Scenes as source code
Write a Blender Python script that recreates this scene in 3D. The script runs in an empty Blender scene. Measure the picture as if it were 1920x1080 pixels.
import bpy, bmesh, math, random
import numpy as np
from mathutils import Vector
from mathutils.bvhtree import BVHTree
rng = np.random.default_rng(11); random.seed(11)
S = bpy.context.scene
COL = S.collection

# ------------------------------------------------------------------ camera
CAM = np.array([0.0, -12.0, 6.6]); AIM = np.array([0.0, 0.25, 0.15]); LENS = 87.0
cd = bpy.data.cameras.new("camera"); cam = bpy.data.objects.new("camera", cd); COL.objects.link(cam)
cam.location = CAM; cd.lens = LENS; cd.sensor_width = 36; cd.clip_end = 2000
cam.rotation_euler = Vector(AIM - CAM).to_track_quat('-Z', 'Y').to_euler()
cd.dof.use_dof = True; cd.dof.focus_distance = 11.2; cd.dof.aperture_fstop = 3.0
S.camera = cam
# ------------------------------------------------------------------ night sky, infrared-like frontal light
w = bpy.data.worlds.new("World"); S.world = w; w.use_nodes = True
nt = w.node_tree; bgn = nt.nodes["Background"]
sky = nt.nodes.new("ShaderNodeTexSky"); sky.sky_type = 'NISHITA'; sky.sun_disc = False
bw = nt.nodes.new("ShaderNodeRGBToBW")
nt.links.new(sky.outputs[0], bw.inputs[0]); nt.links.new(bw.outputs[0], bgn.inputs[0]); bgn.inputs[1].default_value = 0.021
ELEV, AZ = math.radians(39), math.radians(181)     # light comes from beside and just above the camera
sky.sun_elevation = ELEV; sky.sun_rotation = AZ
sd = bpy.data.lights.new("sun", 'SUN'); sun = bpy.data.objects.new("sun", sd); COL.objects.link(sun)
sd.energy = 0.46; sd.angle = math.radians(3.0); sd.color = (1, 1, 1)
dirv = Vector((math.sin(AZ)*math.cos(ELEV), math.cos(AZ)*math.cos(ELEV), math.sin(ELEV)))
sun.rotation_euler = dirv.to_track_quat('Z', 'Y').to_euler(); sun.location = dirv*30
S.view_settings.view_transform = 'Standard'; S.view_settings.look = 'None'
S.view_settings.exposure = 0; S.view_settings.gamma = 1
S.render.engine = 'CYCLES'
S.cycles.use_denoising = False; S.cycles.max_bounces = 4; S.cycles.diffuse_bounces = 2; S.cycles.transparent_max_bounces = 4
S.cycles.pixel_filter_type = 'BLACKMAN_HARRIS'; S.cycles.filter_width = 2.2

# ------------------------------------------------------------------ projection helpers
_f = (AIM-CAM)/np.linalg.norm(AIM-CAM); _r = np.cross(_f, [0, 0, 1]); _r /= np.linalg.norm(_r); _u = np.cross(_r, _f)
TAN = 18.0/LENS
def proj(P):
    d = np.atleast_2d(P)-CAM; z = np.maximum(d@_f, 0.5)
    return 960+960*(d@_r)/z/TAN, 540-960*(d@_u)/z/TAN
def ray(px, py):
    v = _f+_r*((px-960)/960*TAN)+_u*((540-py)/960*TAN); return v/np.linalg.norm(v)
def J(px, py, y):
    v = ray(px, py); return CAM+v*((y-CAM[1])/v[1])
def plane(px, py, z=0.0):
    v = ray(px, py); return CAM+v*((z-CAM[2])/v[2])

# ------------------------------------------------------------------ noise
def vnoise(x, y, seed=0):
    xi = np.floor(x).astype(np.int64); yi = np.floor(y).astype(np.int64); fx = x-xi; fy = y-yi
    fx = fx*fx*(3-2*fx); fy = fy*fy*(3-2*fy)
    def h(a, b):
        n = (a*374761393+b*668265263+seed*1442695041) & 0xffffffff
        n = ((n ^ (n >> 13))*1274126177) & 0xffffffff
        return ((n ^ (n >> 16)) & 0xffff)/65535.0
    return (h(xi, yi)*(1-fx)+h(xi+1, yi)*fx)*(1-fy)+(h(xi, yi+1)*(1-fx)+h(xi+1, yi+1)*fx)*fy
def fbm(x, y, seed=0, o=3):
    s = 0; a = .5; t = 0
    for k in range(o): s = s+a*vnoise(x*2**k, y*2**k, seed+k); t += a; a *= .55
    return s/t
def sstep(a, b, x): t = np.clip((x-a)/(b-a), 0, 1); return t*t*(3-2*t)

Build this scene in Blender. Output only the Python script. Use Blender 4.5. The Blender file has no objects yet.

Problem statement: Please transcribe, exactly and with nothing added, the lines from the first line of the material above through the line that contains "S.cycles.pixel_filter_type = 'BLACKMAN_HARRIS';".

Solved problem:
Write a Blender Python script that recreates this scene in 3D. The script runs in an empty Blender scene. Measure the picture as if it were 1920x1080 pixels.
import bpy, bmesh, math, random
import numpy as np
from mathutils import Vector
from mathutils.bvhtree import BVHTree
rng = np.random.default_rng(11); random.seed(11)
S = bpy.context.scene
COL = S.collection

# ------------------------------------------------------------------ camera
CAM = np.array([0.0, -12.0, 6.6]); AIM = np.array([0.0, 0.25, 0.15]); LENS = 87.0
cd = bpy.data.cameras.new("camera"); cam = bpy.data.objects.new("camera", cd); COL.objects.link(cam)
cam.location = CAM; cd.lens = LENS; cd.sensor_width = 36; cd.clip_end = 2000
cam.rotation_euler = Vector(AIM - CAM).to_track_quat('-Z', 'Y').to_euler()
cd.dof.use_dof = True; cd.dof.focus_distance = 11.2; cd.dof.aperture_fstop = 3.0
S.camera = cam
# ------------------------------------------------------------------ night sky, infrared-like frontal light
w = bpy.data.worlds.new("World"); S.world = w; w.use_nodes = True
nt = w.node_tree; bgn = nt.nodes["Background"]
sky = nt.nodes.new("ShaderNodeTexSky"); sky.sky_type = 'NISHITA'; sky.sun_disc = False
bw = nt.nodes.new("ShaderNodeRGBToBW")
nt.links.new(sky.outputs[0], bw.inputs[0]); nt.links.new(bw.outputs[0], bgn.inputs[0]); bgn.inputs[1].default_value = 0.021
ELEV, AZ = math.radians(39), math.radians(181)     # light comes from beside and just above the camera
sky.sun_elevation = ELEV; sky.sun_rotation = AZ
sd = bpy.data.lights.new("sun", 'SUN'); sun = bpy.data.objects.new("sun", sd); COL.objects.link(sun)
sd.energy = 0.46; sd.angle = math.radians(3.0); sd.color = (1, 1, 1)
dirv = Vector((math.sin(AZ)*math.cos(ELEV), math.cos(AZ)*math.cos(ELEV), math.sin(ELEV)))
sun.rotation_euler = dirv.to_track_quat('Z', 'Y').to_euler(); sun.location = dirv*30
S.view_settings.view_transform = 'Standard'; S.view_settings.look = 'None'
S.view_settings.exposure = 0; S.view_settings.gamma = 1
S.render.engine = 'CYCLES'
S.cycles.use_denoising = False; S.cycles.max_bounces = 4; S.cycles.diffuse_bounces = 2; S.cycles.transparent_max_bounces = 4
S.cycles.pixel_filter_type = 'BLACKMAN_HARRIS'; S.cycles.filter_width = 2.2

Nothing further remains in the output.